Perhaps there is a response to Yeat's question and a way for the falcon to hear the falconer once more, not by what we see in the world, but what we see through the eye of our hearts in prayers for forgiveness, peace, and reconciliation.

As I said in my recent Lenten talk, I use the word 'reconciliation' with some reluctance, because it's such an easy term, a nice word to which no one could possibly object, until it is really taken apart ... until it's deeper meaning is really explored upon the Cross of Christ, and explored along the way of the Cross in our own lives. To move one's heart from being merely a "peace lover" to being a "peacemaker" is to follow the way of the Cross. The late Director of International Ministry at Coventry, Paul Oestreicher wrote, "It is the way of learning and teaching how to live creatively with conflict, not avoiding learning and teaching how to live creatively with conflict, not avoiding it (Jesus never did), but caring deeply for all involved in it with us, and helping people in that process to trust each other."

But that is the very thing that Chapel of the Cross and St. Paul A.M.E. have been striving for the past six years and what the Community of the Cross of Nails has been empowering for over the past sixty years. On Sunday, March 25, we will receive Rev. Joachim von Koelichen, a member of the staff of Coventry Cathedral and a university chaplain there, who will preach and present to both congregations the Coventry Cross of Nails, the symbol of being an international center of reconciliation. That will not be a reward for past work we have done, but a call to join the international family of people of faith working to heal the wounds of the world.

It is a bit ironic that, as you read these lines, a German Lutheran pastor will have presented the Cross of Nails on behalf of the English Cathedral so devastated in the wars between those two countries. It is perhaps as ironic that the Cross of Nails will have gone to two Sister Parishes, who have together witnessed the conflict of races and the triumph of hope in our long histories in Chapel Hill. Christians together of German and English descent, those of both white and black racial heritage, those of many other nations, races, and tongues can come together around the Cross of Christ in peace and fellowship ... yet share the vision and the challenge of all that must yet be done.
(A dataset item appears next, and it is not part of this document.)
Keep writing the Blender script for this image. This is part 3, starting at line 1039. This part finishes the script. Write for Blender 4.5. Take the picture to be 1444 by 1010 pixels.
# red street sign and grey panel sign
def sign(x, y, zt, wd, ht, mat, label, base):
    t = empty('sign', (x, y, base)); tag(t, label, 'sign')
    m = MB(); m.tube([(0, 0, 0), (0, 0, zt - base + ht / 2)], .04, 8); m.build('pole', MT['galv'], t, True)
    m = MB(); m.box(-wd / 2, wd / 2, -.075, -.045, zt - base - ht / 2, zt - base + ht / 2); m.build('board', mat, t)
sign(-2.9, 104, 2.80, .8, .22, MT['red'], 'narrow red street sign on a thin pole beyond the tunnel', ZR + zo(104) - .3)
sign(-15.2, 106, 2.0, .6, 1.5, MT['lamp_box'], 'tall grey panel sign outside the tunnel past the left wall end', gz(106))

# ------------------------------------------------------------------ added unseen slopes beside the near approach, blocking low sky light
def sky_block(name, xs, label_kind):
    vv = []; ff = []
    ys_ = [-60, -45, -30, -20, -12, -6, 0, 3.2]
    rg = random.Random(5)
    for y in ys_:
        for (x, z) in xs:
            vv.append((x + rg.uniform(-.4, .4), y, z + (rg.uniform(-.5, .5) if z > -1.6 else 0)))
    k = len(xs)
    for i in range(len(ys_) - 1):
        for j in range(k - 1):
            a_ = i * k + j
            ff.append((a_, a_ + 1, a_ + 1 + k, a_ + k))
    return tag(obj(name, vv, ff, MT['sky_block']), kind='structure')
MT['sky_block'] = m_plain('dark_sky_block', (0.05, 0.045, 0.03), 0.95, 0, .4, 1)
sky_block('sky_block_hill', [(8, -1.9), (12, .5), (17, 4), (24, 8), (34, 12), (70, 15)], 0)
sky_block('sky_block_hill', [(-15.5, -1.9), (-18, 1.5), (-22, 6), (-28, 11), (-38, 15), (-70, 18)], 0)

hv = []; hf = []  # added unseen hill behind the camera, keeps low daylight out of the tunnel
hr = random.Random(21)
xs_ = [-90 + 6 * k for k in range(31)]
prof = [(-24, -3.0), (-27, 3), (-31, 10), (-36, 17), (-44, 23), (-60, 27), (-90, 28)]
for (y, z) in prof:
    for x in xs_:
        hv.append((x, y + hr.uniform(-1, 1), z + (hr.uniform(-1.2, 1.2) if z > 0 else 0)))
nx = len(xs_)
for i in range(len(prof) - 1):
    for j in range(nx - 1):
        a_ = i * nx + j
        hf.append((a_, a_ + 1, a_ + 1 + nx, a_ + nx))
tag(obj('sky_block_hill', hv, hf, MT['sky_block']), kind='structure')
I ask for your prayers and support for all of that ministry of reconciliation yet to come. Pray for our sister parishes, for the Community of the Cross of Nails, and for the grace to pass the peace in our daily lives. I encourage you to attend one of the Wednesday 5:15 p.m. services for Peace and Reconciliation. I also ask for your prayers as I begin my second sabbatical after Easter Sunday. Thank you all for the privilege of serving our Lord together in this place.